The question is about finding the inverse to the problem of generating the $n^{th}$ binary tree with N labelled leaves (Generating the $n^{th}$ full binary tree over $N$ labelled leaves).
Let's say if $N = 4$, the possible set of trees are
1: (((1, 2), 3), 4)
2: (1, ((2, 3), 4))
3: ((1, (2, 3)), 4)
4: (1, (2, (3, 4)))
5: ((1, 2), (3, 4))
If I choose a specific tree from this set, let's say $(1, ((2, 3), 4))$, is there an algorithm that gives me back the value 2? The Catalan range for the problem is 1 to 5 and the unique number corresponding to the given tree is 2.
What do I mean by Catalan Range?
If there are N leaf nodes, the maximum possible binary trees is $C(N-1)$. For a given $n$, its $C(n)$ is the $n^{th}$ Catalan number. We can uniquely identify all the individual binary trees if we assign them a number from $1$ to $C(N-1)$ in order. I'm referring to this range of numbers from $1$ to $C(N-1)$ as the Catalan Range.
What scheme am I using to order the trees from $1$ to $C(N-1)$?
I don't really mind the scheme used to order the trees as long as all the trees can be uniquely identified within that scheme. For example,
$1$: The tree having just one node in the left sub tree and $N-1$ nodes in the right sub tree.
$2$: The tree still having just one node in the left sub tree and with a slightly different right sub tree now.
.
.
$C(N-1)$: The tree having $N-1$ nodes in the left sub tree and one node in the right sub tree.
For the sake of making it easier to discuss the answer, we could follow the scheme as decided by the first answer in this page.
Best Answer
Let $f$ be the function mapping full binary trees to integers; I'll use the convention that binary trees with $n$ leaves will map to the range $\{0, 1, \dots, C_{n-1}-1\}$ because that's easier to work with in the recursion. You can add $1$ later.

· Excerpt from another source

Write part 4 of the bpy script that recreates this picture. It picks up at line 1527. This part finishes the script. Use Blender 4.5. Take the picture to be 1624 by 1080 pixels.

If we have a binary tree $T$, let $L$ be the "left" subtree: the subtree with leaves $1, 2, \dots, k$ for some $k$. Let $R$ be the "right" subtree: the subtree with leaves $k+1, k+2, \dots, n$. We will find $f(T)$ in terms of $f(L)$, $f(R)$, and $k$ where for the purposes of finding $f(R)$ we relabel $R$ to have leave $1, 2, \dots, n-k$.
Our trees are labeled in increasing order of $k$. So before this tree, we have $$ C_0 C_{n-2} + C_1 C_{n-3} + \dots + C_{k-2} C_{n-k} $$ trees whose left subtree has $1, 2, \dots, k-1$ leaves respectively.
Next, before this particular left subtree $L$, there are $f(L)$ previous left subtrees on $k$ leaves; for each one of them, there are $C_{n-k-1}$ right subtrees. All $f(L) C_{n-k-1}$ of the combined $n$-leaf trees go before $T$.
Finally, there are $f(R)$ trees with the same left subtree, but with a right subtree preceding $R$; these also go before $T$.
Altogether, we get the recursion $$ f(T) = \sum_{i=1}^{k-1} C_{i-1} C_{n-i-1} + f(L) C_{n-k-1} + f(R). $$ The base of the recursion sets $f(T) = 0$ when $T$ has just one or two leaves, in which case there's only one possible tree. (Actually, we only need the one-leaf case as our base case.)